* Information provided:
/---

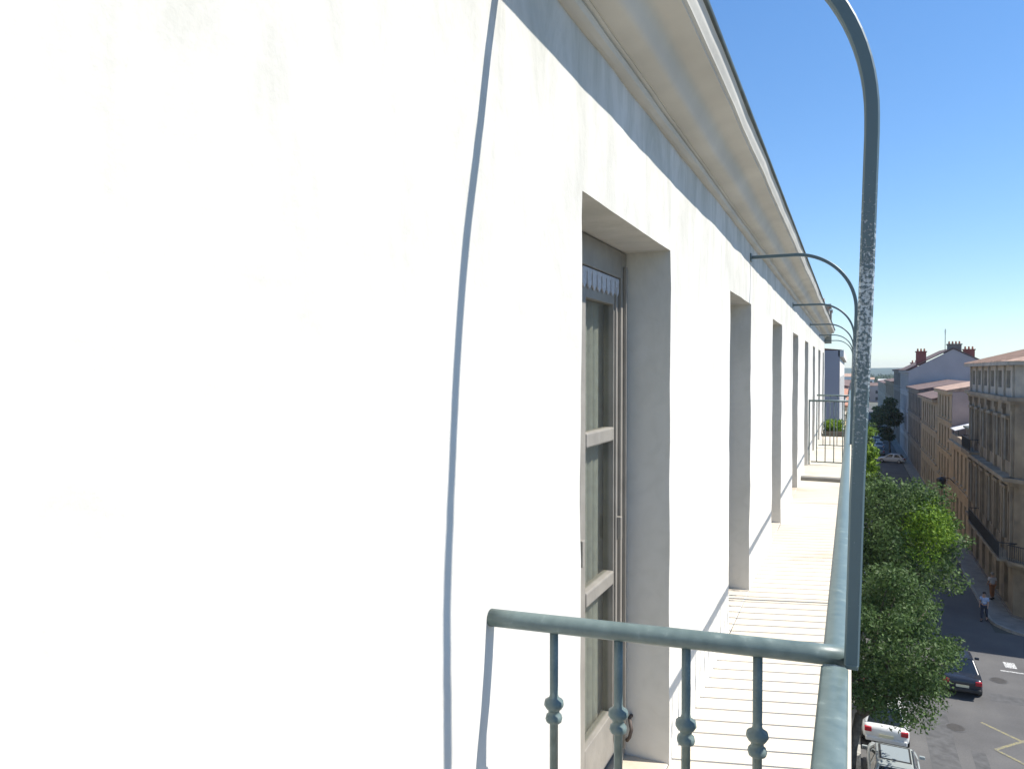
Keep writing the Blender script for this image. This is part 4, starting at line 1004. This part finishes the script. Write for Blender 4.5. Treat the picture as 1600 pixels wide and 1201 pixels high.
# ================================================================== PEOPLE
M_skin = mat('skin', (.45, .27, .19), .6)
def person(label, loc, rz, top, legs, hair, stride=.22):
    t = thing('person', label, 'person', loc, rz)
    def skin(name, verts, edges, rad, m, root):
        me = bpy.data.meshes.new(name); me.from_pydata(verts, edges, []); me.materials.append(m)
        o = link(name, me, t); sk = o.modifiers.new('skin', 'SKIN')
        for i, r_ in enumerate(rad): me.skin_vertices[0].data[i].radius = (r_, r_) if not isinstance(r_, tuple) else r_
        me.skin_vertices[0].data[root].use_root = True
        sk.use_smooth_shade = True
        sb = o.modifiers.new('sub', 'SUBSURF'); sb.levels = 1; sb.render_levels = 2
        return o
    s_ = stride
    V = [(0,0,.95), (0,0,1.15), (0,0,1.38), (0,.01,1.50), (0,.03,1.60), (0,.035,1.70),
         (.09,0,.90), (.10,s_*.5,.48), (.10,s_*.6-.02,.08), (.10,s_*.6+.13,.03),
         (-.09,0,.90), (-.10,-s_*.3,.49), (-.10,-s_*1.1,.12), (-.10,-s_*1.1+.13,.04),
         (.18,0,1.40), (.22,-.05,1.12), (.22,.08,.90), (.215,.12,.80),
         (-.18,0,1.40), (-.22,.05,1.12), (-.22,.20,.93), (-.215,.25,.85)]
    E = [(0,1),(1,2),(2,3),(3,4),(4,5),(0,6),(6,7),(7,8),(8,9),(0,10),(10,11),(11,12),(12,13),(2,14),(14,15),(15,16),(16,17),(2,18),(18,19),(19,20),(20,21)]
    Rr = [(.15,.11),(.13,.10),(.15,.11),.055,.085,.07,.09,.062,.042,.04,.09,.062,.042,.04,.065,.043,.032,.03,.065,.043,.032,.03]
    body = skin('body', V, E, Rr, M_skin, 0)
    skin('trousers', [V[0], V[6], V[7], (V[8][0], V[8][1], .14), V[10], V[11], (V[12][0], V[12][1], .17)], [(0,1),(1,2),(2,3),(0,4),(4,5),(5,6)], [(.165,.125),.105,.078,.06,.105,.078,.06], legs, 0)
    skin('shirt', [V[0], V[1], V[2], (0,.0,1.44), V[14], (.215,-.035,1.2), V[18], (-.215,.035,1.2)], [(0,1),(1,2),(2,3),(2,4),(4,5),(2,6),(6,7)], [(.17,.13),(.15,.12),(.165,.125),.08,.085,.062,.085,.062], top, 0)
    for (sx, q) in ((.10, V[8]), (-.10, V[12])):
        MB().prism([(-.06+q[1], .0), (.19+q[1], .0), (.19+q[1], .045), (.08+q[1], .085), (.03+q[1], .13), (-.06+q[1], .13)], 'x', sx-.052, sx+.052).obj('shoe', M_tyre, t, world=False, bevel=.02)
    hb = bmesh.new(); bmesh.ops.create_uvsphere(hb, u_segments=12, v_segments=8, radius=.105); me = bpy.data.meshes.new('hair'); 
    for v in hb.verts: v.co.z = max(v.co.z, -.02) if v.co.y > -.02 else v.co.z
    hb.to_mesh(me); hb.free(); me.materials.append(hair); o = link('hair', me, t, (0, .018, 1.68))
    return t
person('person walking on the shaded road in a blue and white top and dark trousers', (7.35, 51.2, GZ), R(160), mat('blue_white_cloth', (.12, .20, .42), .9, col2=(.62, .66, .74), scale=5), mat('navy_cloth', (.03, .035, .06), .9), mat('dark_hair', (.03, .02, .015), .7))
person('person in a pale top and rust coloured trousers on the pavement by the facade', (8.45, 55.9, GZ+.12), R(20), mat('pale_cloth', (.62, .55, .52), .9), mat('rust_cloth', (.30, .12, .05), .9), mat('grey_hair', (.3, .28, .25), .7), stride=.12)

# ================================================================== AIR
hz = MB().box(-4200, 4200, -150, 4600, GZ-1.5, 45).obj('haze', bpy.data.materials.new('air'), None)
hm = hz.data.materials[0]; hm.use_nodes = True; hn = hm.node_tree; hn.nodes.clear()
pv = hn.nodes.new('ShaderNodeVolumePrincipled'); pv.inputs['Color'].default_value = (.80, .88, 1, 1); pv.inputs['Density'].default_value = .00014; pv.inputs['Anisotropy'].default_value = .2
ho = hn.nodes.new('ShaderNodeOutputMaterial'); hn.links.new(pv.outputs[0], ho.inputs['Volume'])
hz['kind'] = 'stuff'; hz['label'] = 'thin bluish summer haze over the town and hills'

\---

Write out again every line above exactly as given; the pictures do not belong in the copy.

* Answer to this task:
Keep writing the Blender script for this image. This is part 4, starting at line 1004. This part finishes the script. Write for Blender 4.5. Treat the picture as 1600 pixels wide and 1201 pixels high.
# ================================================================== PEOPLE
M_skin = mat('skin', (.45, .27, .19), .6)
def person(label, loc, rz, top, legs, hair, stride=.22):
    t = thing('person', label, 'person', loc, rz)
    def skin(name, verts, edges, rad, m, root):
        me = bpy.data.meshes.new(name); me.from_pydata(verts, edges, []); me.materials.append(m)
        o = link(name, me, t); sk = o.modifiers.new('skin', 'SKIN')
        for i, r_ in enumerate(rad): me.skin_vertices[0].data[i].radius = (r_, r_) if not isinstance(r_, tuple) else r_
        me.skin_vertices[0].data[root].use_root = True
        sk.use_smooth_shade = True
        sb = o.modifiers.new('sub', 'SUBSURF'); sb.levels = 1; sb.render_levels = 2
        return o
    s_ = stride
    V = [(0,0,.95), (0,0,1.15), (0,0,1.38), (0,.01,1.50), (0,.03,1.60), (0,.035,1.70),
         (.09,0,.90), (.10,s_*.5,.48), (.10,s_*.6-.02,.08), (.10,s_*.6+.13,.03),
         (-.09,0,.90), (-.10,-s_*.3,.49), (-.10,-s_*1.1,.12), (-.10,-s_*1.1+.13,.04),
         (.18,0,1.40), (.22,-.05,1.12), (.22,.08,.90), (.215,.12,.80),
         (-.18,0,1.40), (-.22,.05,1.12), (-.22,.20,.93), (-.215,.25,.85)]
    E = [(0,1),(1,2),(2,3),(3,4),(4,5),(0,6),(6,7),(7,8),(8,9),(0,10),(10,11),(11,12),(12,13),(2,14),(14,15),(15,16),(16,17),(2,18),(18,19),(19,20),(20,21)]
    Rr = [(.15,.11),(.13,.10),(.15,.11),.055,.085,.07,.09,.062,.042,.04,.09,.062,.042,.04,.065,.043,.032,.03,.065,.043,.032,.03]
    body = skin('body', V, E, Rr, M_skin, 0)
    skin('trousers', [V[0], V[6], V[7], (V[8][0], V[8][1], .14), V[10], V[11], (V[12][0], V[12][1], .17)], [(0,1),(1,2),(2,3),(0,4),(4,5),(5,6)], [(.165,.125),.105,.078,.06,.105,.078,.06], legs, 0)
    skin('shirt', [V[0], V[1], V[2], (0,.0,1.44), V[14], (.215,-.035,1.2), V[18], (-.215,.035,1.2)], [(0,1),(1,2),(2,3),(2,4),(4,5),(2,6),(6,7)], [(.17,.13),(.15,.12),(.165,.125),.08,.085,.062,.085,.062], top, 0)
    for (sx, q) in ((.10, V[8]), (-.10, V[12])):
        MB().prism([(-.06+q[1], .0), (.19+q[1], .0), (.19+q[1], .045), (.08+q[1], .085), (.03+q[1], .13), (-.06+q[1], .13)], 'x', sx-.052, sx+.052).obj('shoe', M_tyre, t, world=False, bevel=.02)
    hb = bmesh.new(); bmesh.ops.create_uvsphere(hb, u_segments=12, v_segments=8, radius=.105); me = bpy.data.meshes.new('hair'); 
    for v in hb.verts: v.co.z = max(v.co.z, -.02) if v.co.y > -.02 else v.co.z
    hb.to_mesh(me); hb.free(); me.materials.append(hair); o = link('hair', me, t, (0, .018, 1.68))
    return t
person('person walking on the shaded road in a blue and white top and dark trousers', (7.35, 51.2, GZ), R(160), mat('blue_white_cloth', (.12, .20, .42), .9, col2=(.62, .66, .74), scale=5), mat('navy_cloth', (.03, .035, .06), .9), mat('dark_hair', (.03, .02, .015), .7))
person('person in a pale top and rust coloured trousers on the pavement by the facade', (8.45, 55.9, GZ+.12), R(20), mat('pale_cloth', (.62, .55, .52), .9), mat('rust_cloth', (.30, .12, .05), .9), mat('grey_hair', (.3, .28, .25), .7), stride=.12)

# ================================================================== AIR
hz = MB().box(-4200, 4200, -150, 4600, GZ-1.5, 45).obj('haze', bpy.data.materials.new('air'), None)
hm = hz.data.materials[0]; hm.use_nodes = True; hn = hm.node_tree; hn.nodes.clear()
pv = hn.nodes.new('ShaderNodeVolumePrincipled'); pv.inputs['Color'].default_value = (.80, .88, 1, 1); pv.inputs['Density'].default_value = .00014; pv.inputs['Anisotropy'].default_value = .2
ho = hn.nodes.new('ShaderNodeOutputMaterial'); hn.links.new(pv.outputs[0], ho.inputs['Volume'])
hz['kind'] = 'stuff'; hz['label'] = 'thin bluish summer haze over the town and hills'